P27P28 国文学研究資料館蔵
P27
(読み)
人 ハ命 可゛もの多゛年奈れバ
ひとはいのちが ものだ ねなれば
と可く命 可゛奈可゛く奈け
とかくいのちが なが くなけ
れバ多゛いじハ奈し可゛多し
ればだ いじはなしが たし
その命 を奈可゛く春る
そのいのちをなが くする
尓ハよくいのちをやし
にはよくいのちをやし
奈ふ尓志可じ命 を
なうにしかじいのちを
やし奈ふハさうもく
やしなうはそうもく
をやし奈ふ
をやしなう
可゛ごとく
が ごとく
春べしつ年尓せいけん
すねしつねにせいけん
の志よも川の志ろミづ
のしょもつのしろみず
本とけのきやうもんの
ほとけのきょうもんの
せんじ志るを可け天
せんじしるをかけて
(大意)
人は命が物種であるから、まずは何をおいても命が長くなければ、何事も成しとげることは難しい。その命を伸ばすには、よく命を養うしかない。命を養うには、草木を養うのと同じようにするとよい。つねに聖賢(せいけん)の書物の白水(しろみず)・仏(ほとけ)の経文の煎じ汁をかけて、
(補足)
「せいけんの志よも川の志ろミづ」、「聖賢① 聖人と賢人」「白水① 米をといだときに出る,白く濁った水。米のとぎ水。とぎ汁」。

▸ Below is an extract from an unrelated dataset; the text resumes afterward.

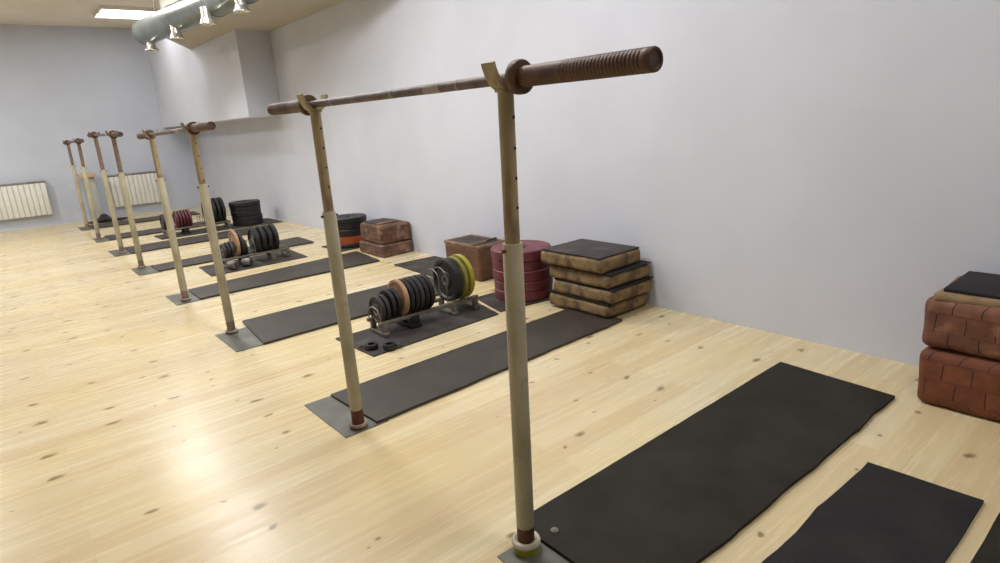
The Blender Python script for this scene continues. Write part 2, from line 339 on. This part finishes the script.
# ------------------------------------------------------------------ floor mats
def mat(poly, th, material, label, ragged=(), z=0, name='rubber_mat', cat='mat', group='rubber floor mats'):
    """poly: 4 corners; ragged: indices of the worn wavy edges"""
    cx = sum(p[0] for p in poly)/4; cy = sum(p[1] for p in poly)/4; pts = []
    for i in range(4):
        a, c = Vector(poly[i]), Vector(poly[(i+1) % 4]); L = (c-a).length; n = max(2, int(L/.06))
        nrm = Vector((c-a).orthogonal()).normalized() if False else Vector((-(c-a).y, (c-a).x)).normalized()
        for k in range(n):
            f = k/n; q = a+(c-a)*f
            amp = .006 if i in ragged else .002
            wv = noise.noise(Vector((q.x*4.1, q.y*4.1, 3.7+i)))*amp*2 + (noise.noise(Vector((q.x*13, q.y*13, i)))*amp*.7)
            if k: q = q+nrm*wv
            pts.append((q.x-cx, q.y-cy))
    b = B(); prism(b, pts, 0, th)
    return tag(obj(name, b, material, None, (cx, cy, z)), label, cat, group)
def rect(x0, x1, y0, y1): return [(x0, y0), (x1, y0), (x1, y1), (x0, y1)]
m0 = mat([(1.2, .925), (3.14, .90), (3.185, 1.487), (1.205, 1.492)], .014, 'rubber_brown', 'largest brownish black rubber mat, running from the nearest upright towards the wall', (0,), z=.005)
b = B(); lathe(b, closed([(.004, .0148), (.014, .0148), (.014, .0165), (.004, .0165)]), 24); solid(b, [(.008, .014), (.008, .019), (.004, .021)], 16)
obj('stud', b, 'rack', m0, (1.27-m0.location.x, 1.36-m0.location.y, 0))
mat([(.75, .40), (2.48, .40), (2.465, .775), (.75, .80)], .012, 'rubber_dark', 'darkest black rubber mat with a ragged left edge, lower right beside the largest mat', (2,))
mat(rect(1.2, 3.15, -.3, .345), .012, 'rubber_brown', 'brownish rubber mat cut by the lower right corner of the photo')
mat([(1.225, 2.575), (3.205, 2.625), (3.2, 3.10), (1.20, 3.055)], .014, 'rubber', 'long black mat from the second upright to under the board stack', (0,), z=.005)
mat([(1.66, 3.41), (2.74, 3.44), (2.85, 3.93), (1.64, 3.93)], .010, 'rubber_grey', 'dusty grey mat under the nearest plate rack')
mat([(2.79, 3.47), (3.36, 3.38), (3.5, 3.9), (2.89, 3.92)], .010, 'rubber_grey', 'small dark mat under the maroon plate stack')
mat([(1.235, 4.23), (3.02, 4.25), (3.02, 4.9), (1.30, 4.905)], .014, 'rubber', 'black mat running from the third upright towards the box with a stick on top', z=.005)
mat([(3.07, 4.845), (3.6, 4.845), (3.6, 5.58), (3.1, 5.61)], .010, 'rubber_grey', 'short grey mat on the floor between the two brown boxes')
mat([(1.25, 5.95), (3.09, 5.90), (3.17, 6.6), (1.26, 6.42)], .014, 'rubber', 'black mat running from the fourth upright towards the brick-patterned box', z=.005)
mat([(1.60, 6.87), (2.68, 6.9), (2.71, 7.53), (1.63, 7.5)], .010, 'rubber_grey', 'dusty grey mat under the middle plate rack')
mat([(3.07, 6.80), (3.56, 6.83), (3.56, 7.34), (3.05, 7.33)], .010, 'rubber_grey', 'small dark mat under the black and orange plate stack')
mat([(1.25, 7.69), (3.11, 7.70), (3.13, 8.29), (1.25, 8.09)], .014, 'rubber', 'black mat running from the fifth upright, behind the middle plate rack', z=.005)
mat([(1.25, 9.30), (3.05, 9.30), (3.05, 9.92), (1.25, 9.92)], .014, 'rubber', 'black mat running from the sixth upright, in front of the farthest plate rack', z=.005)
mat([(1.79, 10.2), (2.76, 10.15), (2.76, 10.72), (1.78, 10.7)], .010, 'rubber_grey', 'grey mat under the farthest plate rack')
mat([(2.79, 10.1), (3.58, 10.05), (3.58, 10.75), (2.79, 10.72)], .010, 'rubber_grey', 'dark mat under the all-black plate stack')
mat([(1.22, 10.98), (3.0, 10.98), (3.0, 11.55), (1.22, 11.55)], .014, 'rubber', 'black mat running from the seventh upright, nearer of the two farthest mats', z=.005)
mat([(1.22, 12.8), (3.0, 12.8), (3.0, 13.4), (1.22, 13.4)], .014, 'rubber', 'farthest black mat, running from the last upright near the back wall', z=.005)

# ------------------------------------------------------------------ squat racks and barbells
UPR = [  # base x, base y, top y, bar height, steel floor plate y0..y1
    (1.146, 1.373, 1.348, 1.546, .925, 1.415), (1.148, 2.620, 2.635, 1.551, 2.565, 3.065),
    (1.160, 4.704, 4.724, 1.506, 4.24, 4.75), (1.150, 6.045, 6.085, 1.492, 5.94, 6.39),
    (1.160, 8.15, 8.07, 1.535, 7.67, 8.20), (1.168, 9.52, 9.44, 1.555, 9.31, 9.9),
    (1.125, 11.36, 11.33, 1.502, 10.97, 11.5), (1.146, 12.90, 12.83, 1.497, 12.8, 13.38)]
ORD = ['nearest and tallest in the photo', 'second from the camera', 'third from the camera', 'fourth from the camera', 'fifth from the camera', 'sixth from the camera', 'seventh from the camera', 'farthest, by the back wall']
BAR_R = .0155
for i, (bx, by, ty, H, py0, py1) in enumerate(UPR):
    side = 1 if i % 2 == 0 else -1     # the sleeve side points away from the rack: -side along y
    mat(rect(1.05, 1.285, py0, py1), .005, 'steel_plate', ['grey steel floor plate under the '+s for s in ('nearest upright, with a yellow-green collar', 'second upright, its bare corner facing the camera', 'third upright from the camera', 'fourth upright from the camera', 'fifth upright from the camera', 'sixth upright from the camera', 'seventh upright from the camera', 'farthest upright')][i], name='floor_plate', cat='floor plate', group='steel floor plates')
    tx = 1.155
    t = thing('squat_stand', ['worn cream pipe upright on a yellow-green collar, nearest to the camera', 'worn cream pipe upright, second from the camera, far end of the nearest bar',
              'worn cream upright, third from the camera, near end of the second bar', 'worn cream upright, fourth from the camera, far end of the second bar',
              'worn upright, fifth from the camera, near end of the third bar', 'worn upright, sixth from the camera, far end of the third bar',
              'thin upright, seventh from the camera, near end of the farthest bar', 'farthest thin upright, nearest to the back wall'][i], 'squat stand', (bx, by, .005), 0, 'pipe uprights of the squat racks')
    d = Vector((tx-bx, ty-by, H)); t.rotation_mode = 'QUATERNION'; t.rotation_quaternion = Vector((0, 0, 1)).rotation_difference(d)
    h = d.length-.005
    step = 1.08 if i < 2 else 1.12
    b = B(); lathe(b, closed([(.0295, .095), (.0305, .1), (.0305, step-.004), (.0285, step), (.0235, step), (.0235, .095)]), 28)
    obj('lower_tube', b, 'cream', t)
    b = B(); lathe(b, closed([(.0298, .0), (.0298, .095), (.02, .095), (.02, 0)]), 28); obj('rusty_foot' if i < 2 else 'foot_sleeve', b, 'rust' if i < 2 else 'tan_far', t)
    rs, rz = (1, 0) if i == 0 else (.9, .022)
    b = B(); lathe(b, closed([(.0302, .028-rz), (.0302, .042-rz), (.038*rs, .046-rz), (.047*rs, .044-rz), (.051*rs, .036-rz), (.049*rs, .028-rz)]), 28); obj('base_ring', b, 'ringw' if i == 0 else 'rust_pale', t)
    if i == 0:
        b = B(); lathe(b, closed([(.0305, 0), (.044, 0), (.046, .012), (.046, .0275), (.0305, .0275)]), 28); obj('base_socket', b, 'yellowp', t)['label'] = 'yellow-green painted socket'
    b = B(); lathe(b, closed([(.0232, step-.15), (.0232, h-.03), (.0175, h-.03), (.0175, step-.15)]), 24); obj('upper_tube', b, 'tan' if i < 4 else 'tan_far', t)
    for k, z in enumerate([h-.10-.085*j for j in range(4) if h-.10-.085*j > step+.02]):
        b = B(); solid(b, [(.0045, -.0238), (.0045, .0238)], 12, 'y', (0.006, 0, z)); obj('pin_hole', b, 'dark_hole', t)
    b = B(); tube(b, [(-.04, 0, step-.02), (.04, 0, step-.02)], .006, 10); obj('height_pin', b, 'rust', t)
    # U-shaped bar cradle, open in x, the bar runs along y
    z0 = h; cr = [(-.058, .046), (-.055, .034), (-.047, .014), (-.034, -.008), (-.018, -.0195), (0, -.0215), (.018, -.0195), (.034, -.008), (.045, .010), (.051, .027), (.054, .04)]
    b = B(); ribbon(b, [(x, 0, z0+z) for x, z in cr], .048, .012); box(b, (0, 0, z0-.027), (.05, .04, .01), .003); obj('bar_cradle', b, 'tan' if i < 2 else 'rust' if i > 3 else 'tan_far', t)
def barbell(a, c, label):
    A = Vector((1.155, UPR[a][2], UPR[a][3]+.003)); C = Vector((1.155, UPR[c][2], UPR[c][3]+.003)); mid = (A+C)/2; u = (C-A).normalized()
    t = thing('barbell', label, 'barbell', mid, 0, 'bars resting on the racks'); t.rotation_mode = 'QUATERNION'; t.rotation_quaternion = Vector((0, 1, 0)).rotation_difference(u)
    hs = max((C-A).length/2+.035, .69)
    b = B(); solid(b, [(BAR_R*.7, -hs), (BAR_R, -hs+.004), (BAR_R, hs-.004), (BAR_R*.7, hs)], 20, 'y'); obj('shaft', b, 'shaft', t)
    for y in (-hs*.62, -hs*.05, hs*.66):
        b = B(); lathe(b, closed([(BAR_R-.003, y-.005), (BAR_R+.0008, y-.005), (BAR_R+.0008, y+.005), (BAR_R-.003, y+.005)]), 20, 'y'); obj('ring_mark', b, 'chalk', t)
    for y in (-hs*.42, ):
        b = B(); lathe(b, closed([(BAR_R-.003, y-.045), (BAR_R+.0006, y-.045), (BAR_R+.0006, y+.045), (BAR_R-.003, y+.045)]), 20, 'y'); obj('chalky_grip', b, 'chalk', t)
    for s in (-1, 1):
        e = hs+.457
        prof = [(.02, hs+.03), (.0275, hs+.032)]
        y = hs+.19
        prof += [(.0275, hs+.185)]
        if s < 0 or True:
            while y < e-.03:
                prof += [(.0278, y+.002), (.0268, y+.004), (.0268, y+.006), (.0278, y+.008)]; y += .0112
        prof += [(.0275, e-.004), (.0255, e), (.02, e), (.018, e-.006)]
        b = B(); solid(b, [(r, s*yy) for r, yy in prof], 32, 'y'); sl = obj('sleeve', b, 'sleeve', t)
        b = B(); solid(b, [(.012, s*(e-.01)), (.0185, s*(e-.006)), (.019, s*(e-.003)), (.010, s*(e-.004))], 24, 'y'); obj('end_cap', b, 'shaft', sl)
        b = B(); solid(b, [(.03, s*hs), (.043, s*(hs+.003)), (.0455, s*(hs+.007)), (.0455, s*(hs+.026)), (.043, s*(hs+.03)), (.03, s*(hs+.03))], 32, 'y'); obj('collar', b, 'sleeve', t)
    return t
barbell(0, 1, 'rusty brown barbell on the nearest rack, its ribbed sleeve pointing at the camera')
barbell(2, 3, 'rusty barbell resting on the second rack from the camera')
barbell(4, 5, 'rusty barbell resting on the third rack from the camera')
barbell(6, 7, 'rusty barbell resting on the farthest rack by the back wall')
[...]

手持ちの桶・盥(たらい)・囲炉裏の鍋に水や湯はなく、あるのはたくさんの書物のみ。変な絵だなと思ったら、これらが聖賢の書物と仏の経文なのでありました。炉端にはこれから鍋に入れる経文があります。その経文の文字まで細かく記してそれっぽくしているところなどこだわりの京伝であります。